#085 Istria Peninsula
イストラ半島(クロアチア)

灯台守のおじさんと二人きりの夜を過ごす

中世の名残が薫るイストラ半島のロヴィニ。ボートに満載された家族連れらしき人々。

 クロアチア北部にあるイストラ半島は、日本であまり馴染みがないけれど、旅先としての魅力の宝庫。ギリシャ神話のアルゴー船の伝説でも、黄金の毛皮を奪ったヤゾンを追ってイストラ半島へたどり着いたコルヒダの人々が、故郷に帰るのをやめてしまったとか。

 海岸線の町々では、ケルト、古代ローマ、ヴェネツィア、オーストリア・ハンガリー帝国、いくつもの栄光の文明が育まれ、その残影をあちこちに見ます。

サンセットクルーズのボートに相乗りさせてもらい、灯台へ。

 クロアチアでは12カ所の灯台に宿泊できるのですが、そのひとつがイストラ半島のロヴィニ沖にあります。

灯台に上陸。灯台守のおじさんが荷物を運んでくれます。あれ、他に人は??

 洋上にポツンと浮かぶ岩礁の上に、スヴェティ・イヴァン灯台が1本。荷物を船から降ろすと、灯台守のおじさんが出迎えてくれました。けれど、他にゲストやスタッフの気配もなく、頭上を巨大なウミネコが旋回するのみ。まさか、おじさんと二人だけで、小さな島の夜を過ごすことになるとは!

左:シンプルな造り、色使いの客室。窓からは爽快な海の眺めが。
右:各部屋にトイレ&シャワーを完備。Wi-Fiはないけれどテレビはあり、エアコンはないけれど、お湯が出ます。

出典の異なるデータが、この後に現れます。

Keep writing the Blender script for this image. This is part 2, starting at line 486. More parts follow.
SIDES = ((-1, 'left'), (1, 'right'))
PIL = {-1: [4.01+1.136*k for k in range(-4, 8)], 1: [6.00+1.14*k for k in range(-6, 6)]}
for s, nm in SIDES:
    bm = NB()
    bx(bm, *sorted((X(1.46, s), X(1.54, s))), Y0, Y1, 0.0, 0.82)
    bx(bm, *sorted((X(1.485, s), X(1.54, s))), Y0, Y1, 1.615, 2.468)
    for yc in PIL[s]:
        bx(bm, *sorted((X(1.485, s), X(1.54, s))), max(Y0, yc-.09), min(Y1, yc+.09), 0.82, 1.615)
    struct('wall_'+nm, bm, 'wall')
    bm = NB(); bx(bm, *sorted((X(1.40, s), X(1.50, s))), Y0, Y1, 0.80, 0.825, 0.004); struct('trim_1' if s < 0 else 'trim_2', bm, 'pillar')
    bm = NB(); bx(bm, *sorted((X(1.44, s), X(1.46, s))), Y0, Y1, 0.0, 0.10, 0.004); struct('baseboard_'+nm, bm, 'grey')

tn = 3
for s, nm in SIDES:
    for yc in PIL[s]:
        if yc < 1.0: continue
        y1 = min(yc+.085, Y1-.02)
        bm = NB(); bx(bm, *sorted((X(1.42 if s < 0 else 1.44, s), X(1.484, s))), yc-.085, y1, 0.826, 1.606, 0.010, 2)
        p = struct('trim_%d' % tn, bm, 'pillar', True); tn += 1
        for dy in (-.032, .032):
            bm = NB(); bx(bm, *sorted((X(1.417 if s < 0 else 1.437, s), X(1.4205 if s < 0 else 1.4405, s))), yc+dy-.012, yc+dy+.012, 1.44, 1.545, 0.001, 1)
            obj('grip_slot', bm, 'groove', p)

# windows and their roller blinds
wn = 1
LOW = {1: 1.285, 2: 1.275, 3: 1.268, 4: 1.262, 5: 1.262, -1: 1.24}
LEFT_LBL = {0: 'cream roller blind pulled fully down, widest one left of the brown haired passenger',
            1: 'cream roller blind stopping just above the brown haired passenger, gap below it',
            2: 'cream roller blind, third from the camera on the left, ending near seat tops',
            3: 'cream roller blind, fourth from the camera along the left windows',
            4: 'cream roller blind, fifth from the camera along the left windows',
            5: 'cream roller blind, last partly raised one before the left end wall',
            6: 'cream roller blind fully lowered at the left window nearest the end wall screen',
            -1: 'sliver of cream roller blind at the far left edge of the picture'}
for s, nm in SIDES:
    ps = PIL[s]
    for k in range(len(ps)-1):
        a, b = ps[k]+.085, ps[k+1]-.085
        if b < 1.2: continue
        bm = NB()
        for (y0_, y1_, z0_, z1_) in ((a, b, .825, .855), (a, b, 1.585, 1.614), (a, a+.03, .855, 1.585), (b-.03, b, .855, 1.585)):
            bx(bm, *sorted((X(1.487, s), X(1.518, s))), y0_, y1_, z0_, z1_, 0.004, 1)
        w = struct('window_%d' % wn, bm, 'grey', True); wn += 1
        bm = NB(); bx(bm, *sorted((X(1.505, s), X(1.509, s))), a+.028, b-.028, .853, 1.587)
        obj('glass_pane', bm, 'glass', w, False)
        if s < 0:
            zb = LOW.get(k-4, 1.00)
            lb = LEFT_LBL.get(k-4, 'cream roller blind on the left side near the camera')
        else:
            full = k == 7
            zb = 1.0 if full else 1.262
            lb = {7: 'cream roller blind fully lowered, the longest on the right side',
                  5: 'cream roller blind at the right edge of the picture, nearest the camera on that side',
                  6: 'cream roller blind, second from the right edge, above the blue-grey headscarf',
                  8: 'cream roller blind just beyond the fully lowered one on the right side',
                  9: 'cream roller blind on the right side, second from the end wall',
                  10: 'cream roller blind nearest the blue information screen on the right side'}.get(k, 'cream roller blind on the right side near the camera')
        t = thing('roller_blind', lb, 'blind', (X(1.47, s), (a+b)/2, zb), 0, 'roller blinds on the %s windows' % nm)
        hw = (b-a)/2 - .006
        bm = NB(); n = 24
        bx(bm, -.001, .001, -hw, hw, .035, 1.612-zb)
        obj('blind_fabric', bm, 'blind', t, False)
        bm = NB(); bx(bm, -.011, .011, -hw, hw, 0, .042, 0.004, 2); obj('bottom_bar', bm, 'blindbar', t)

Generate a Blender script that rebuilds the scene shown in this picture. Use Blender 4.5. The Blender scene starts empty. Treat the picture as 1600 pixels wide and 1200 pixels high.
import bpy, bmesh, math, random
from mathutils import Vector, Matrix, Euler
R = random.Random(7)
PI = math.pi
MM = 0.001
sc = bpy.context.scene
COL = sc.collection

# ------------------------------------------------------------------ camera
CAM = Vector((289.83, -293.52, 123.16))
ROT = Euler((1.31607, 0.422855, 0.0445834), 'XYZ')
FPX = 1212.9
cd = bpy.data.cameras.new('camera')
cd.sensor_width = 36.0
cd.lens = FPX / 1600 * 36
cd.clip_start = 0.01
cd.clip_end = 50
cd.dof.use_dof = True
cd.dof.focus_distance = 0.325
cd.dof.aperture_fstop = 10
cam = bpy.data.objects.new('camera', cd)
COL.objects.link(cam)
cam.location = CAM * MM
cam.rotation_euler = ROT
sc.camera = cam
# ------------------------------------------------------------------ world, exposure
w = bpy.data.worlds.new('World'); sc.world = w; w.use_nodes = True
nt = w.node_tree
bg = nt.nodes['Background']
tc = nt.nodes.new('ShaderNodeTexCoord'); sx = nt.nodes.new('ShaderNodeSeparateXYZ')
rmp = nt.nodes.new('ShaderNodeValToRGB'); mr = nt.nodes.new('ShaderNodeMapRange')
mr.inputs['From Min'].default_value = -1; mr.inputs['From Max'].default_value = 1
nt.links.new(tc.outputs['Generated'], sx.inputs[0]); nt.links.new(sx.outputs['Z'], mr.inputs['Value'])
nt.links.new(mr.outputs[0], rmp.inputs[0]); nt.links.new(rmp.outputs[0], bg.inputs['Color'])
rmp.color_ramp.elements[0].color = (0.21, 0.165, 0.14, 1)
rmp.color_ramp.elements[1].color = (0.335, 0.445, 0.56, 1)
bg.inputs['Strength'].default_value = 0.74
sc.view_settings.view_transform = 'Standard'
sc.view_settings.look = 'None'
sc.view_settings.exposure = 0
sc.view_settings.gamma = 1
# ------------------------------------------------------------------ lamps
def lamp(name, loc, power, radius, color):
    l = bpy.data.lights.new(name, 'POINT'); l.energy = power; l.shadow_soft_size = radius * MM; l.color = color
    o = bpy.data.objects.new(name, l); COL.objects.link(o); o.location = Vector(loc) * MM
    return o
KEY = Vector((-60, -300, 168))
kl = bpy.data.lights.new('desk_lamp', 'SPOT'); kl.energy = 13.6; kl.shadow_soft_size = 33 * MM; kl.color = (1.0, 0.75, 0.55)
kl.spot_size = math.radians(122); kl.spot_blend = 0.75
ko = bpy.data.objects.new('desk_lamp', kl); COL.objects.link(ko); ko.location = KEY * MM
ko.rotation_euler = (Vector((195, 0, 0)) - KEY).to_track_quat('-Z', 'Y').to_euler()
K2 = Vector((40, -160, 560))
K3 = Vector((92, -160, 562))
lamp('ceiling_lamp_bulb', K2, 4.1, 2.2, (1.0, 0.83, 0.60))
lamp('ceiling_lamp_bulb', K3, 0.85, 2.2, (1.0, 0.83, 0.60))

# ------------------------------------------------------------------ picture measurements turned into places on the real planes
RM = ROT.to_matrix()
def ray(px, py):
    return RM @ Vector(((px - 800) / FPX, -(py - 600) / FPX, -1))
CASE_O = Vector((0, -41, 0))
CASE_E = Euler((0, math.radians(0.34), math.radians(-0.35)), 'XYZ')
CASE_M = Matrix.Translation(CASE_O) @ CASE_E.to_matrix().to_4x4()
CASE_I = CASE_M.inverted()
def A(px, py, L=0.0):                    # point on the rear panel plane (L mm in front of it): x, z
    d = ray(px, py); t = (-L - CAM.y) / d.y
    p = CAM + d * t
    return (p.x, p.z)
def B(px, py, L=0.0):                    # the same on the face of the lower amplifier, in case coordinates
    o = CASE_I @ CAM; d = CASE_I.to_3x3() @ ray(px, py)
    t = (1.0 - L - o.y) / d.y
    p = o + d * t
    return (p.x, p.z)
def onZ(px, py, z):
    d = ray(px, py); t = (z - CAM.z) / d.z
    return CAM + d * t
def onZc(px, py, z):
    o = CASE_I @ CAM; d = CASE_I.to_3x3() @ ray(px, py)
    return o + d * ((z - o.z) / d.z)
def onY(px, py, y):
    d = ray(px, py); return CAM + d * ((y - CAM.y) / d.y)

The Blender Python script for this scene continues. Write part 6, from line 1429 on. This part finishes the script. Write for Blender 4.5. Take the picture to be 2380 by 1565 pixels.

 灯台は1階に執務室と2ベッドルーム、2階に1ベッドルームと2段ベッドの部屋、そして灯台守のおじさんのお部屋。客室はそれぞれにキッチンとシャワー・トイレが付いています。塔のらせん階段を上ると、天辺には周囲を照らすためのライトの部屋が。

 ジーーーとタイマー音を立てながら回転するフレネルレンズを背に、ウミネコの糞で汚れたガラスの向こうに望む、薄暮のアドリア海。少々ひなびた灯台ならではの、センチメンタルな風情があります。